Software companies live by the mantra of “innovate or die.” As a result, research and development programs are among their most indispensable functions. The average software company spends about 20% of revenue on R&D; some spend more than 40%. The effectiveness of R&D teams—chiefly, their ability to innovate—is in many cases a software company’s most significant differentiator.
Unlike most other aspects of business, however, R&D doesn’t scale with size. Indeed, recent BCG research shows that smaller companies tend to outperform their larger competitors in returns from R&D investments and speed to market. This may seem obvious—after all, older companies generally have more mature products in slower-growth markets—but we found that market maturity alone doesn’t explain declining RDIs.

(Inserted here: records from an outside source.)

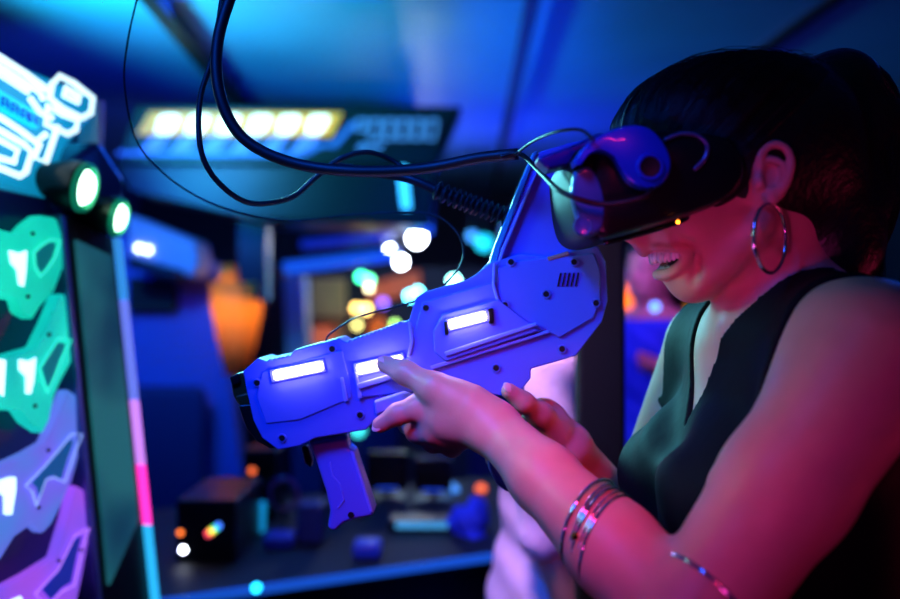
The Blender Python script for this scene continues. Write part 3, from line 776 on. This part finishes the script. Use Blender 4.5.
# top
i0_ = [i for i, b_ in enumerate(body) if b_ is tor[0]][0]
clothset = body[i0_-2:i0_+len(tor)+2]+[RC(SN, SN.lerp(EN, .2), .058, .052, .045), RC(SF, SF.lerp(EF, .2), .050, .046, .04)]
def topf(p, c, r):
    d_ = field(clothset, p, c, r)
    x, y, z = p[..., 0], p[..., 1], p[..., 2]
    s = y-(TY-.0); a_ = np.abs(s)
    fold = .0030*np.sin((z-s*.5+x*.5)*75+1.5*np.sin(y*35+z*12))*np.clip((1.37-z)/.06, 0, 1)*np.clip((.125-a_)/.05, 0, 1)*np.clip((.30-x)/.05, 0, 1)
    d_ = d_-.004+fold
    inner_ = -(d_+.010)
    # neckline (front V, shallower at the back), armholes, hem
    front = x < .335
    vbot = 1.335
    w = np.where(front, .004+(z-vbot)*.54, .02+(z-1.40)*.9)
    neck = np.where(z > vbot-.02, w-a_, -1.)
    hole = a_-(.120+np.maximum(0, 1.46-z)**1.0*.16+np.maximum(0, 1.345-z)*1.3)
    hole = np.where(z < 1.27, -1., hole)
    g = np.maximum(neck, hole)*.8
    g = np.maximum(g, .90-z)
    return np.maximum(np.maximum(d_, inner_), g)
nets('tank_top', topf, (.10, .60, .88), (.50, 1.10, 1.52), .0025, M['cloth'], pl_)
# trousers and shoes (below the frame)
lp = [EL((.35, TY, .90), (.122, .172, .14), None, .05)]
for q in (-1, 1): lp += [RC((.35, TY+q*.085, .86), (.34, TY+q*.09, .48), .085, .06, .03), RC((.34, TY+q*.09, .48), (.36, TY+q*.09, .08), .058, .045, .02)]
nets('trousers', lambda p, c, r: np.maximum(np.maximum(field(lp, p, c, r), p[..., 2]-.97), .06-p[..., 2]), (.1, .5, .0), (.6, 1.2, 1.1), .010, M['denim'], pl_)
for q in (-1, 1):
    shp = [RC((.38, TY+q*.09, .05), (.22, TY+q*.10, .04), .045, .036, .01), RC((.37, TY+q*.09, .05), (.37, TY+q*.09, .11), .042, .042, .01)]
    nets('shoe', lambda p, c, r: np.maximum(field(shp, p, c, r), .001-p[..., 2]), (.1, .5, -.02), (.6, 1.2, .3), .008, M['shoe'], pl_)
# teeth
def teeth(name, curve, other, t0_, t1_, n, inset):
    bm = bmesh.new(); m_ = len(curve)-1
    pts_ = []
    for q_ in range(n):
        f_ = (.10+.80*(q_+.5)/n)*m_; i0 = int(f_); fr = f_-i0
        a_ = curve[i0].lerp(curve[min(m_, i0+1)], fr); b_ = other[i0].lerp(other[min(m_, i0+1)], fr)
        iv = Vector((mc.x-a_.x, mc.y-a_.y, 0)).normalized()*inset
        base_ = Vector((a_.x, a_.y, 0)).lerp(Vector((b_.x, b_.y, 0)), .15)
        pts_.append((Vector((base_.x, base_.y, 0))+iv, a_.z+(b_.z-a_.z)*t0_, a_.z+(b_.z-a_.z)*t1_))
    for q_, (c_, z0_, z1_) in enumerate(pts_):
        p0 = pts_[max(0, q_-1)][0]; p2 = pts_[min(n-1, q_+1)][0]
        tn = p2-p0; wd = (tn.length/(2 if 0 < q_ < n-1 else 1))*.56; an = math.atan2(tn.x, tn.y)
        mt = Matrix.Translation((c_.x, c_.y, (z0_+z1_)/2))@Matrix.Rotation(-an, 4, 'Z')@Matrix.Diagonal((.0030, wd, max(.0025, abs(z0_-z1_)/2), 1))
        bmesh.ops.create_icosphere(bm, subdivisions=3, radius=1, matrix=mt)
    return link(name, bm, M['teeth'], pl_, True)
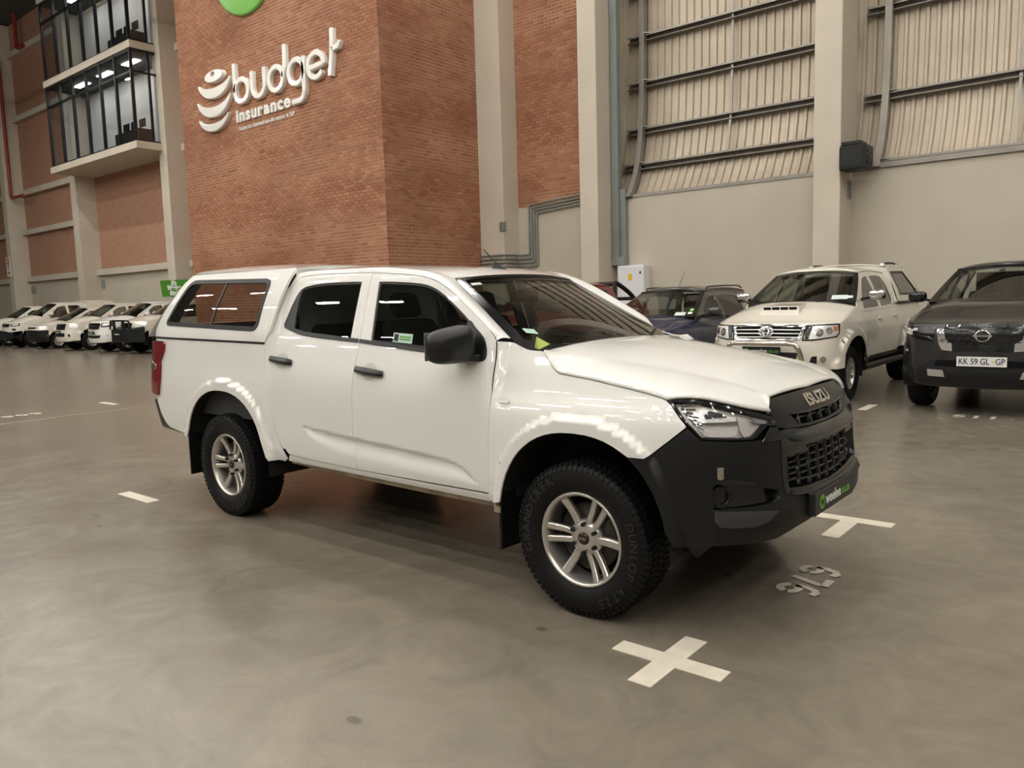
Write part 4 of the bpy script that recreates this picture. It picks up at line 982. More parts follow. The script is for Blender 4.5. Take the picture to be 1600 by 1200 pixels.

In fact, the nuances and outliers in our analysis convinced us that we had to look deeper and answer these questions: What separates the software companies that have successfully scaled their R&D from the many competitors who have not? What are the factors that get in the way of companies as they scale? Finally, what can software companies who want to grow without losing their edge in innovation do to solve the R&D conundrum?
When R&D Lags
BCG recently analyzed nearly 200 mostly public software companies from around the globe to compare the change in one-year revenue growth (excluding acquisitions) against the percentage of revenue allotted to R&D.1 This ratio is what we call the Research and Development Index (RDI). The companies we examined are young to old, small to large, and with varied growth strategies. Our analysis shows that as a company matures and increases in size, its RDI falls, in large part because its R&D budget expands commensurately while not delivering an equal amount of revenue gains. (See Exhibit 1.)